▶ **Given material**:
_____

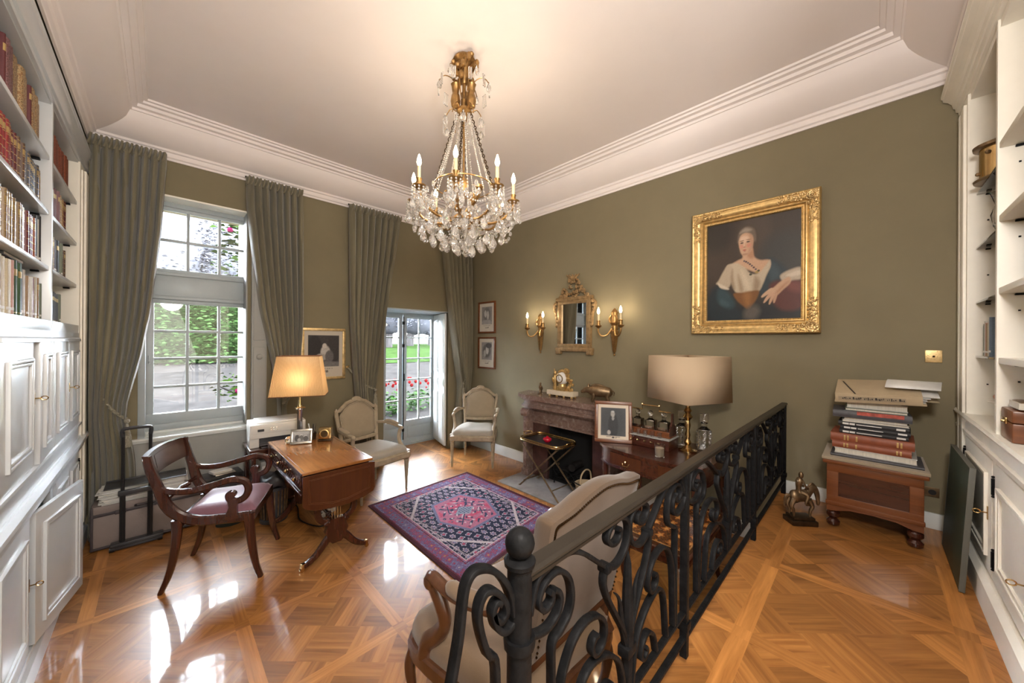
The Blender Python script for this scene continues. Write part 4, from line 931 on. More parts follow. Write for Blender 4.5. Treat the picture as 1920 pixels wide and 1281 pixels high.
photo_frame('photo_frame', 'small silver framed family photograph on the writing table', (.870, 3.475, ZD), radians(-24), .165, .125, .018, M['silver'], fam, .30)
t = thing('carriage_clock', 'small square brass desk clock on the writing table', 'clock', (1.06, 3.455, ZD), radians(-30))
b = MB(); b.box((-.055, -.04, .0), (.055, .045, .016), .004); b.build('base', M['darkbronze'], t)
b = MB(); b.box((-.05, -.032, .018), (.05, .035, .118), .006); b.build('case', M['brass'], t); b = MB(); b.lathe([(0, 0), (.036, 0), (.038, .004), (.034, .006)], 24, (0, -.033, .068), Matrix.Rotation(pi / 2, 4, 'X')); b.build('bezel', M['gold'], t)
b = MB(); b.lathe([(0, .001), (.030, .001)], 20, (0, -.040, .068), Matrix.Rotation(pi / 2, 4, 'X')); b.bar([(0, -.0415, .068), (.012, -.0415, .085)], .002, .001); b.bar([(0, -.0415, .068), (-.018, -.0415, .06)], .002, .001); b.build('dial', M['bronze'], t)
t = thing('pen_pot', 'small pot of pens behind the silver photo frame', 'pot', (.99, 3.585, ZD)); b = MB(); b.lathe([(.0, 0), (.03, 0), (.034, .06), (.03, .06), (.027, .01), (0, .008)], 16); b.build('pot', M['darkbronze'], t)
for k, (dx, dy, c) in enumerate(((.012, 0, 'silver'), (-.012, .01, 'white'), (0, -.012, 'black'))):
    b = MB(); b.tube([(dx * .5, dy * .5, .01), (dx * 2.2, dy * 2.2, .14)], .0045, 6); b.build('pen', M[c], t)
t = thing('paperweight', 'round glass paperweight beside the silver photo frame', 'paperweight', (.80, 3.56, ZD)); b = MB(); b.ball((0, 0, .032), (.034, .034, .032), 14); b.build('globe', M['crystal'], t); b = MB(); b.lathe([(0, 0), (.026, 0), (.028, .006), (0, .006)], 16); b.build('foot', M['brass'], t)
# ---- printer and its stand
t = thing('side_table', 'dark wood side table under the printer', 'table', (.82, 4.125, 0))
b = MB(); b.box((-.245, -.205, .595), (.245, .19, .622), .004); b.build('tabletop', M['mahog'], t); b = MB(); b.box((-.225, -.19, .535), (.225, .175, .595)); b.box((-.225, -.19, .10), (.225, .175, .118)); b.build('apron', M['mahog'], t)
for x in (-.215, .215):
    for y in (-.18, .16): b = MB(); b.box((x - .018, y - .018, 0), (x + .018, y + .018, .595), .003); b.build('leg', M['mahogz'], t)
o = MB(); o.box((-.13, -.12, 0), (.0, .14, .36), .004); o.mi = 1; o.box((-.12, -.122, .05), (-.01, -.118, .32)); o = o.build('document_box', [M['apron'], M['paper']]); o.location = (.80, 4.115, .119); tag(o, 'pale grey document box on the shelf under the printer', 'box')
t = thing('printer', 'white inkjet printer on the dark side table', 'printer', (.815, 4.125, .6232), radians(-4))
b = MB(); gp = M['greyplastic']; b.box((-.225, -.17, .085), (.225, .17, .215), .012); b.box((-.225, -.15, .0), (-.15, .17, .10), .006); b.box((.15, -.15, 0), (.225, .17, .10), .006); b.box((-.2, .0, 0), (.2, .17, .10)); b.build('body', gp, t)
b = MB(); b.box((-.17, -.13, .212), (.20, .16, .225), .006); b.build('lid', gp, t)
b = MB(); b.box((-.15, -.16, .01), (.15, .02, .085)); b.build('paper_slot', M['blackplastic'], t)
b = MB(); b.box((-.15, -.235, .03), (.15, -.10, .042), .004); b.box((-.14, -.225, .006), (.14, -.09, .018), .004); b.build('paper_tray', M['casetrim'], t)
b = MB(); b.box((-.21, -.176, .13), (.21, -.165, .205), .005); o = b.build('control_panel', gp, t)
b = MB(); b.box((-.165, -.179, .150), (-.115, -.174, .172)); o2 = b.build('display', M['blackplastic'], o); b = MB()
for k in range(6): b.boxc((-.06 + .022 * (k % 3), -.178, .155 + .02 * (k // 3)), (.012, .006, .009), .002)
b.build('button', M['silver'], o)
# ---- waste bin, cables
t = thing('waste_bin', 'ribbed dark and gilt waste bin with a black bag beside the writing table', 'bin', (.735, 3.79, 0)); t.scale = (.86, .86, .98)
b = MB(); b.lathe([(.10, .0), (.125, .004), (.125, .03), (.11, .04), (.12, .29), (.13, .295), (.13, .315), (.118, .318), (.108, .30), (.10, .05), (0, .04)], 28); b.build('drum', M['blackplastic'], t)
b = MB()
for k in range(22): a = k * 2 * pi / 22; b.bar([(.113 * cos(a), .113 * sin(a), .042), (.124 * cos(a), .124 * sin(a), .288)], .012, .012, up=(cos(a), sin(a), 0))
b.build('rib', M['bronze'], t)
b = MB()
def bag(u, v): a = 2 * pi * u; r = [.118, .135, .128, .10, .05, 0][int(round(v * 5))] * (1 + .10 * sin(5 * a + v * 4)); return (r * cos(a), r * sin(a), [.312, .345, .385, .41, .43, .42][int(round(v * 5))] + .02 * sin(3 * a))
b.surf(bag, 26, 6, cu=True); b.build('bag', M['blackplastic'], t, ang=60)
o = MB(); o.tube(smooth([(.86, 4.35, .02), (.95, 3.95, .008), (.90, 3.60, .007), (1.0, 3.35, .007), (1.10, 3.5, .007), (1.16, 3.8, .007), (1.2, 4.3, .02)], 8), .006, 6); o = o.build('power_cable', M['black']); tag(o, 'black power cable looping on the floor under the writing table', 'cable')
t = thing('power_strip', 'white socket strip on the floor behind the lyre support', 'power strip', (1.10, 3.56, 0), .5); b = MB(); b.box((-.10, -.028, 0), (.10, .028, .038), .006); b.build('body', M['paper'], t); b = MB()
for k in range(3): b.lathe([(0, 0), (.018, 0), (.018, .003), (0, .003)], 14, (-.06 + .06 * k, 0, .0375))
b.build('socket', M['casetrim'], t)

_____

▶ **Task objective**:
Copy out all the data without changing anything, and drop the pictures.

▶ **Task response**:
The Blender Python script for this scene continues. Write part 4, from line 931 on. More parts follow. Write for Blender 4.5. Treat the picture as 1920 pixels wide and 1281 pixels high.
photo_frame('photo_frame', 'small silver framed family photograph on the writing table', (.870, 3.475, ZD), radians(-24), .165, .125, .018, M['silver'], fam, .30)
t = thing('carriage_clock', 'small square brass desk clock on the writing table', 'clock', (1.06, 3.455, ZD), radians(-30))
b = MB(); b.box((-.055, -.04, .0), (.055, .045, .016), .004); b.build('base', M['darkbronze'], t)
b = MB(); b.box((-.05, -.032, .018), (.05, .035, .118), .006); b.build('case', M['brass'], t); b = MB(); b.lathe([(0, 0), (.036, 0), (.038, .004), (.034, .006)], 24, (0, -.033, .068), Matrix.Rotation(pi / 2, 4, 'X')); b.build('bezel', M['gold'], t)
b = MB(); b.lathe([(0, .001), (.030, .001)], 20, (0, -.040, .068), Matrix.Rotation(pi / 2, 4, 'X')); b.bar([(0, -.0415, .068), (.012, -.0415, .085)], .002, .001); b.bar([(0, -.0415, .068), (-.018, -.0415, .06)], .002, .001); b.build('dial', M['bronze'], t)
t = thing('pen_pot', 'small pot of pens behind the silver photo frame', 'pot', (.99, 3.585, ZD)); b = MB(); b.lathe([(.0, 0), (.03, 0), (.034, .06), (.03, .06), (.027, .01), (0, .008)], 16); b.build('pot', M['darkbronze'], t)
for k, (dx, dy, c) in enumerate(((.012, 0, 'silver'), (-.012, .01, 'white'), (0, -.012, 'black'))):
    b = MB(); b.tube([(dx * .5, dy * .5, .01), (dx * 2.2, dy * 2.2, .14)], .0045, 6); b.build('pen', M[c], t)
t = thing('paperweight', 'round glass paperweight beside the silver photo frame', 'paperweight', (.80, 3.56, ZD)); b = MB(); b.ball((0, 0, .032), (.034, .034, .032), 14); b.build('globe', M['crystal'], t); b = MB(); b.lathe([(0, 0), (.026, 0), (.028, .006), (0, .006)], 16); b.build('foot', M['brass'], t)
# ---- printer and its stand
t = thing('side_table', 'dark wood side table under the printer', 'table', (.82, 4.125, 0))
b = MB(); b.box((-.245, -.205, .595), (.245, .19, .622), .004); b.build('tabletop', M['mahog'], t); b = MB(); b.box((-.225, -.19, .535), (.225, .175, .595)); b.box((-.225, -.19, .10), (.225, .175, .118)); b.build('apron', M['mahog'], t)
for x in (-.215, .215):
    for y in (-.18, .16): b = MB(); b.box((x - .018, y - .018, 0), (x + .018, y + .018, .595), .003); b.build('leg', M['mahogz'], t)
o = MB(); o.box((-.13, -.12, 0), (.0, .14, .36), .004); o.mi = 1; o.box((-.12, -.122, .05), (-.01, -.118, .32)); o = o.build('document_box', [M['apron'], M['paper']]); o.location = (.80, 4.115, .119); tag(o, 'pale grey document box on the shelf under the printer', 'box')
t = thing('printer', 'white inkjet printer on the dark side table', 'printer', (.815, 4.125, .6232), radians(-4))
b = MB(); gp = M['greyplastic']; b.box((-.225, -.17, .085), (.225, .17, .215), .012); b.box((-.225, -.15, .0), (-.15, .17, .10), .006); b.box((.15, -.15, 0), (.225, .17, .10), .006); b.box((-.2, .0, 0), (.2, .17, .10)); b.build('body', gp, t)
b = MB(); b.box((-.17, -.13, .212), (.20, .16, .225), .006); b.build('lid', gp, t)
b = MB(); b.box((-.15, -.16, .01), (.15, .02, .085)); b.build('paper_slot', M['blackplastic'], t)
b = MB(); b.box((-.15, -.235, .03), (.15, -.10, .042), .004); b.box((-.14, -.225, .006), (.14, -.09, .018), .004); b.build('paper_tray', M['casetrim'], t)
b = MB(); b.box((-.21, -.176, .13), (.21, -.165, .205), .005); o = b.build('control_panel', gp, t)
b = MB(); b.box((-.165, -.179, .150), (-.115, -.174, .172)); o2 = b.build('display', M['blackplastic'], o); b = MB()
for k in range(6): b.boxc((-.06 + .022 * (k % 3), -.178, .155 + .02 * (k // 3)), (.012, .006, .009), .002)
b.build('button', M['silver'], o)
# ---- waste bin, cables
t = thing('waste_bin', 'ribbed dark and gilt waste bin with a black bag beside the writing table', 'bin', (.735, 3.79, 0)); t.scale = (.86, .86, .98)
b = MB(); b.lathe([(.10, .0), (.125, .004), (.125, .03), (.11, .04), (.12, .29), (.13, .295), (.13, .315), (.118, .318), (.108, .30), (.10, .05), (0, .04)], 28); b.build('drum', M['blackplastic'], t)
b = MB()
for k in range(22): a = k * 2 * pi / 22; b.bar([(.113 * cos(a), .113 * sin(a), .042), (.124 * cos(a), .124 * sin(a), .288)], .012, .012, up=(cos(a), sin(a), 0))
b.build('rib', M['bronze'], t)
b = MB()
def bag(u, v): a = 2 * pi * u; r = [.118, .135, .128, .10, .05, 0][int(round(v * 5))] * (1 + .10 * sin(5 * a + v * 4)); return (r * cos(a), r * sin(a), [.312, .345, .385, .41, .43, .42][int(round(v * 5))] + .02 * sin(3 * a))
b.surf(bag, 26, 6, cu=True); b.build('bag', M['blackplastic'], t, ang=60)
o = MB(); o.tube(smooth([(.86, 4.35, .02), (.95, 3.95, .008), (.90, 3.60, .007), (1.0, 3.35, .007), (1.10, 3.5, .007), (1.16, 3.8, .007), (1.2, 4.3, .02)], 8), .006, 6); o = o.build('power_cable', M['black']); tag(o, 'black power cable looping on the floor under the writing table', 'cable')
t = thing('power_strip', 'white socket strip on the floor behind the lyre support', 'power strip', (1.10, 3.56, 0), .5); b = MB(); b.box((-.10, -.028, 0), (.10, .028, .038), .006); b.build('body', M['paper'], t); b = MB()
for k in range(3): b.lathe([(0, 0), (.018, 0), (.018, .003), (0, .003)], 14, (-.06 + .06 * k, 0, .0375))
b.build('socket', M['casetrim'], t)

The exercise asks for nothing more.